Replying to developer and X feature-watcher Nima Owji on December 10, Musk dropped a characteristically terse update: “It has been launched internally.” Within hours, promoter Mario Nawfal was broadcasting that “X MONEY IS LIVE BEHIND CLOSED DOORS, PUBLIC LAUNCH NEXT,” describing the system as “quietly tested by employees and early users while the rest of the world waits for access.”
It has been launched internally
— Elon Musk (@elonmusk) December 10, 2025
The market, however, did not exactly wait breathlessly. As of press time, Dogecoin traded around $0.137, down less than 0.1% on the day — essentially noise, given an intraday range between roughly $0.137 and $0.150. For a coin that once ripped 20–30% on a single Elon meme, this is… subdued.
Why Is The Dogecoin Price Not Reacting?
The contrast with earlier X Money headlines is stark. When Musk first framed the payments stack as part of a broader relaunch of XChat in mid-November, he boasted that X had “just rolled out an entire new communications stack with encrypted messages, audio/video calls and file transfer,” adding pointedly: “Money comes out soon… X will be the everything app.”
Dogecoin and other high-beta names squeezed higher on that story, if only briefly. Back in May, when Musk confirmed that a beta version of X Money was coming, DOGE jumped from about $0.08 to $0.09 on the announcement — a double-digit percentage move triggered by one more hint that the dog might be wired into X’s rails.
Today’s non-reaction lands against a deeper build-out of X Money in the background. According to a recent job posting, X Money is hiring a technical lead to design a payments platform “from the ground up” for more than 600 million monthly users, with an emphasis on distributed systems and secure transactions.

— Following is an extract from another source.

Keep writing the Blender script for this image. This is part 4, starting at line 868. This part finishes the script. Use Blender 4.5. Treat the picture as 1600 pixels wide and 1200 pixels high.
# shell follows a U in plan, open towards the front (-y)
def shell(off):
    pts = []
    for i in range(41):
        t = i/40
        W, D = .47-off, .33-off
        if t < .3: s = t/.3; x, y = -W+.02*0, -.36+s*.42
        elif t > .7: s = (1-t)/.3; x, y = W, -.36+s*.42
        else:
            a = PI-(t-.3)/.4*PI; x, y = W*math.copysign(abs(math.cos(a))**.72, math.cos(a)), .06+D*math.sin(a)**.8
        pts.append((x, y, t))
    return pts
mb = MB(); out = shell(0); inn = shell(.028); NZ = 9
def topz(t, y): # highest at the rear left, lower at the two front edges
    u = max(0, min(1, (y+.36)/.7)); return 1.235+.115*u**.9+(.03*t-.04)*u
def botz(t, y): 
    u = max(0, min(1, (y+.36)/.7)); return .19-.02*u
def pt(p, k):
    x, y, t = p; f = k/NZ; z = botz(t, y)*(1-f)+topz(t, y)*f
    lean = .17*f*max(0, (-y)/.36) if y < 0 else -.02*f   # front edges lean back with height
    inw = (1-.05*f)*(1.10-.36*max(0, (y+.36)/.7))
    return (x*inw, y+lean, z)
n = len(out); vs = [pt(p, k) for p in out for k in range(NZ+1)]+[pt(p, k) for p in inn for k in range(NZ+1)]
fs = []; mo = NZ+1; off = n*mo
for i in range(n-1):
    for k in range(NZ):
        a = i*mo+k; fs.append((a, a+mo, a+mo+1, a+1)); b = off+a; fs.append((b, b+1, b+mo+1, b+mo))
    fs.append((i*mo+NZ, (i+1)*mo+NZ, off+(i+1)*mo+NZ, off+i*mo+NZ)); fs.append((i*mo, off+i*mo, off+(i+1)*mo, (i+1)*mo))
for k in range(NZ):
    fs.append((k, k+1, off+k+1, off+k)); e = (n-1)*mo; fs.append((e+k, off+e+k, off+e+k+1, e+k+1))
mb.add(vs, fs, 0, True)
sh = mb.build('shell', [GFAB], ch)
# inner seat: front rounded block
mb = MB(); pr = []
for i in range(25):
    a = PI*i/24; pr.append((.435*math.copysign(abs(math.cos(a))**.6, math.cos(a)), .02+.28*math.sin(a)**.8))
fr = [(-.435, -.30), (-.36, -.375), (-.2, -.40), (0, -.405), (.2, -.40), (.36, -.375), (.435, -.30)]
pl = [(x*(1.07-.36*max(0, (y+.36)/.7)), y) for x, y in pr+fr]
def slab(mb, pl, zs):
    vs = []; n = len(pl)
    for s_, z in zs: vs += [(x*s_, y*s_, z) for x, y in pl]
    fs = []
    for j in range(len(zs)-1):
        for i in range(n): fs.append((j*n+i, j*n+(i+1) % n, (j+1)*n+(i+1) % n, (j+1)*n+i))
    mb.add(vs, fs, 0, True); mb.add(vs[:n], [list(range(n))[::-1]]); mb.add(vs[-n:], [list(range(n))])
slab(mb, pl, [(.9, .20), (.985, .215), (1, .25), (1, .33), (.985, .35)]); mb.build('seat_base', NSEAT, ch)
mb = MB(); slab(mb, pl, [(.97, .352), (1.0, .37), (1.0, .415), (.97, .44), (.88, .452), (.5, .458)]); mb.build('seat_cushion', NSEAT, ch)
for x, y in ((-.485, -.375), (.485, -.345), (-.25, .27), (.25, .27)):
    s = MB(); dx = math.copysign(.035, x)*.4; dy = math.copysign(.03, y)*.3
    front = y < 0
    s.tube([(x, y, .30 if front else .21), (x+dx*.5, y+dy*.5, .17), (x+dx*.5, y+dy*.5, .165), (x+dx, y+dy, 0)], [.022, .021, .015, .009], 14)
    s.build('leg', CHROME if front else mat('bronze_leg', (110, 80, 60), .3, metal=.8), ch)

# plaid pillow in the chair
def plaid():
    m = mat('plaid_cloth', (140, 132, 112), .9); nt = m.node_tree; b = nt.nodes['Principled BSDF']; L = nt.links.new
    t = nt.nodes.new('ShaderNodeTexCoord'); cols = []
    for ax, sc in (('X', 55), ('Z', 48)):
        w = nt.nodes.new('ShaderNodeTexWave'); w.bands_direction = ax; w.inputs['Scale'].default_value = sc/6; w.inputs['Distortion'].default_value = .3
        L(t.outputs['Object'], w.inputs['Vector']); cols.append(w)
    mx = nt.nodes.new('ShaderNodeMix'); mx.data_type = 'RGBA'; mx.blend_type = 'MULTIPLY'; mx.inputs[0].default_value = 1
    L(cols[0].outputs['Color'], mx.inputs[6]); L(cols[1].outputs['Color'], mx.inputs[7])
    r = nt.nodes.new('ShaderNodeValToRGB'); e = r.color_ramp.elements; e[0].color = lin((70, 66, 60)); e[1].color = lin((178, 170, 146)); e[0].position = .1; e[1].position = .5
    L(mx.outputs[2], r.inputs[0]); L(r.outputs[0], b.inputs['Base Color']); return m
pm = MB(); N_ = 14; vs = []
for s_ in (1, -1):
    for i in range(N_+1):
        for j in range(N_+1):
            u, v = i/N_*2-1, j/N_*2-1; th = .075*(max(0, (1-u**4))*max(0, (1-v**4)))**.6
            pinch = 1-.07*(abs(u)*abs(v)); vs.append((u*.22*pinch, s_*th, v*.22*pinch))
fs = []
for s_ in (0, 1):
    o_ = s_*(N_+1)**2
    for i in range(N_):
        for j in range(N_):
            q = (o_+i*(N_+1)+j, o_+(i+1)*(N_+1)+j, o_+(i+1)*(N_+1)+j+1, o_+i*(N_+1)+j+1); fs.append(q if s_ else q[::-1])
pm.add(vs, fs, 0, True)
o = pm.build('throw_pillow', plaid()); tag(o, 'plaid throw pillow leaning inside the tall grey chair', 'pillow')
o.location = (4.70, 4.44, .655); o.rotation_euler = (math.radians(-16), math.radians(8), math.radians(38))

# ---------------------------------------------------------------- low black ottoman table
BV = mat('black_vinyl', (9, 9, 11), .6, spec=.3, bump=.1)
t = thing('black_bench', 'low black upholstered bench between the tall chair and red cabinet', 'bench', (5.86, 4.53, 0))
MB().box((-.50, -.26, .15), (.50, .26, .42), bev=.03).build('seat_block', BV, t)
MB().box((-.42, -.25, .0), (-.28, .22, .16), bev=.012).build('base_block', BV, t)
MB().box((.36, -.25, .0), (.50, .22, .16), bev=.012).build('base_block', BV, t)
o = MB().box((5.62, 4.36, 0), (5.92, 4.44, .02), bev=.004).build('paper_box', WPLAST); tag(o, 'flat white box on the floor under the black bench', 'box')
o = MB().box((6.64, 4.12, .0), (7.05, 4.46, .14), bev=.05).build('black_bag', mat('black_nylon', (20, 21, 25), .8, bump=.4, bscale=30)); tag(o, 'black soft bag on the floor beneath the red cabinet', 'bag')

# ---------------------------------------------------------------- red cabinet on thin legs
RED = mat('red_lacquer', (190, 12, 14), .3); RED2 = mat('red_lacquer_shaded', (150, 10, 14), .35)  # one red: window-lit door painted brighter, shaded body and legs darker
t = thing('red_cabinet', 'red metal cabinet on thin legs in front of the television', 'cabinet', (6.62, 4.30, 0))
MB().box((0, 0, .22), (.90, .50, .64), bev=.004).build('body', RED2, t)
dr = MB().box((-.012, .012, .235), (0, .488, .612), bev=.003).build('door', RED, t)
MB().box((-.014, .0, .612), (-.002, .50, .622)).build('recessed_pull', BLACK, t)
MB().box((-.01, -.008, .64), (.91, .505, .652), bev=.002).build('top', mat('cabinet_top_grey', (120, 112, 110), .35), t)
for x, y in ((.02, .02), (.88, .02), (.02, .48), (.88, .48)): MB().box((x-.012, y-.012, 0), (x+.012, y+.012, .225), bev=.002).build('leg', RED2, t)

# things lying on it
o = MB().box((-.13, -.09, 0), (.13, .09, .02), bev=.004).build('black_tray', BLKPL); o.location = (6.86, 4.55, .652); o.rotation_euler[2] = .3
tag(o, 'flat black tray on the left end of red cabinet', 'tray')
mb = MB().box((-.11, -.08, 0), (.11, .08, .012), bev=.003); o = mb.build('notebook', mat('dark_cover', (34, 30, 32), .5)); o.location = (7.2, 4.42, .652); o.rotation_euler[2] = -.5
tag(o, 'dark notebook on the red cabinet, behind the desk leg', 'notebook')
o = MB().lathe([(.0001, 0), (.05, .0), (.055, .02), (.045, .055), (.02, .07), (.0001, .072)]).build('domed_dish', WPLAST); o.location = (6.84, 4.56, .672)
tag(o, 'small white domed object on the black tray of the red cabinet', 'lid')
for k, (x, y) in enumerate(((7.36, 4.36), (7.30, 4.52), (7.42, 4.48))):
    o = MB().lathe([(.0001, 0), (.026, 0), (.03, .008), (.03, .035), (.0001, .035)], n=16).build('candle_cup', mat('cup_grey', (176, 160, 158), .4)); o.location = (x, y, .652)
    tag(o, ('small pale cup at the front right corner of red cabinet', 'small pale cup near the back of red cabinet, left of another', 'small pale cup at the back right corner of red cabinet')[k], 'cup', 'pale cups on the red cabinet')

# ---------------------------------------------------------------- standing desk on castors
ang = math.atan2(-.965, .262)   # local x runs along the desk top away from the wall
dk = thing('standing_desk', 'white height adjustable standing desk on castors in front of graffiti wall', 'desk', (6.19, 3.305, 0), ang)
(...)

The description notably does not mention crypto or Dogecoin at all. Notably, X Money already announced a partnership with Visa earlier this year for an “X Money Account” that would fund wallets and peer-to-peer payments, while Solana figures — including ecosystem advisor Nikita Bier, now at X — have publicly signaled they are eager to help.
Crucially, Musk has not exactly gone quiet on Dogecoin in general. On November 3 he posted “It’s time” on X, reviving his old promise to “put a literal Dogecoin on the literal moon” via a SpaceX mission, as reported by Bitcoinist.
In mid-October he waded into the “energy money” debate, backing Bitcoin as impossible to “fake” because it is grounded in energy and then replying with an approving emoji when a Dogecoin community account insisted that “Dogecoin is also based on energy” — his “first explicit nod toward DOGE in a while,” as reported on NewsBTC.
Even more recently, on October 11 and again on November 15, Musk posted Doge-coded content — a Shiba Inu mascot image, then a meme of a Shiba playing a banjo — that historically would have lit up DOGE order books. However, this time, Dogecoin’s response was muted to outright negative.
In other words, the last few times Musk has talked about or referenced Dogecoin on X, the market reaction has been steadily decaying. So when he now says X Money “has been launched internally,” the absence of a pump in DOGE looks less like a mystery and more like a trend.
At press time, DOGE traded at $0.13765.